Exercise description
Copy the first line of the material below and every later line through the line containing "PI = math.pi; R = math.radians", without any other output.

_ _ _ _ _

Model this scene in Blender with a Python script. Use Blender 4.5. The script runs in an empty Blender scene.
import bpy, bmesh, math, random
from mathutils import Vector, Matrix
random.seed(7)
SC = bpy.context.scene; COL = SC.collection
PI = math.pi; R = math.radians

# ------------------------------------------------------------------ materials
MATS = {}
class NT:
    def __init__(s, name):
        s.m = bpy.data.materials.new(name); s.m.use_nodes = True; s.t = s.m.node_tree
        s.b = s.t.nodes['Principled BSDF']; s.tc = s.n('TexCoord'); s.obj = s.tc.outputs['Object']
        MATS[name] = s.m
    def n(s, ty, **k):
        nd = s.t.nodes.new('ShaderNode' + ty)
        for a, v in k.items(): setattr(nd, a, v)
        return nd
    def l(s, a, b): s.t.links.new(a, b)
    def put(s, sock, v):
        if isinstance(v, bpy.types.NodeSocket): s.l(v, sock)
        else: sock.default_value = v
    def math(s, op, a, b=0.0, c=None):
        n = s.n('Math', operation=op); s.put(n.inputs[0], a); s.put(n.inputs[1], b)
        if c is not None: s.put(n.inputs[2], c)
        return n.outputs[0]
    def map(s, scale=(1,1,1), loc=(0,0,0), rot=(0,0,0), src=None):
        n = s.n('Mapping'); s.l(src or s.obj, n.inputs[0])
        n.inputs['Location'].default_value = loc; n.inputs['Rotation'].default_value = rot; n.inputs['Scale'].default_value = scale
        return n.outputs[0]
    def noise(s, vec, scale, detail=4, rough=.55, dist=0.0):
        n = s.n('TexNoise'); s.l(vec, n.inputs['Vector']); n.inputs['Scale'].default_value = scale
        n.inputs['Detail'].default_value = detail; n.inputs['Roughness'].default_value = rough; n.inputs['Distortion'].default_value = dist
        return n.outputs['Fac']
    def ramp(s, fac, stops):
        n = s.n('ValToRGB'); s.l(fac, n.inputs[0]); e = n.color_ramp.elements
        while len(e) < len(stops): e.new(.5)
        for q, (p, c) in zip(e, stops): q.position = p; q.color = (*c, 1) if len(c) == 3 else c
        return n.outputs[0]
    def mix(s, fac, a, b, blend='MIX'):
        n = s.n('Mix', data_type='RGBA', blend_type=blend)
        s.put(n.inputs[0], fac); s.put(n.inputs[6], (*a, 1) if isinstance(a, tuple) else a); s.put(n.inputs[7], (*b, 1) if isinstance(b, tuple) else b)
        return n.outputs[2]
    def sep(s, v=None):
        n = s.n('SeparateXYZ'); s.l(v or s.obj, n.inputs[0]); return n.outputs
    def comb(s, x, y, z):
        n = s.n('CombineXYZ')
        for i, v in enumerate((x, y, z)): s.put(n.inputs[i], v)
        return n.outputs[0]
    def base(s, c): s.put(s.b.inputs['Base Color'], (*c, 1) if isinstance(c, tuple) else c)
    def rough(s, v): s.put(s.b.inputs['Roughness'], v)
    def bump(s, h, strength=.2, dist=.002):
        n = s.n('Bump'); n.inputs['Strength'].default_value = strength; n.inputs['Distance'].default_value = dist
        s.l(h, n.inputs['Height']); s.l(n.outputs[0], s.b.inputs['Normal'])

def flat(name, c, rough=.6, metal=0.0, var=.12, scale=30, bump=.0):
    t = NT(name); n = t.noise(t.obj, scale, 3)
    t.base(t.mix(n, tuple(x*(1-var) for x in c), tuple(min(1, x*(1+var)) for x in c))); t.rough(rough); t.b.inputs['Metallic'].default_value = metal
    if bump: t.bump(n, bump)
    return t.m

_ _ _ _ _

Task result
Model this scene in Blender with a Python script. Use Blender 4.5. The script runs in an empty Blender scene.
import bpy, bmesh, math, random
from mathutils import Vector, Matrix
random.seed(7)
SC = bpy.context.scene; COL = SC.collection
PI = math.pi; R = math.radians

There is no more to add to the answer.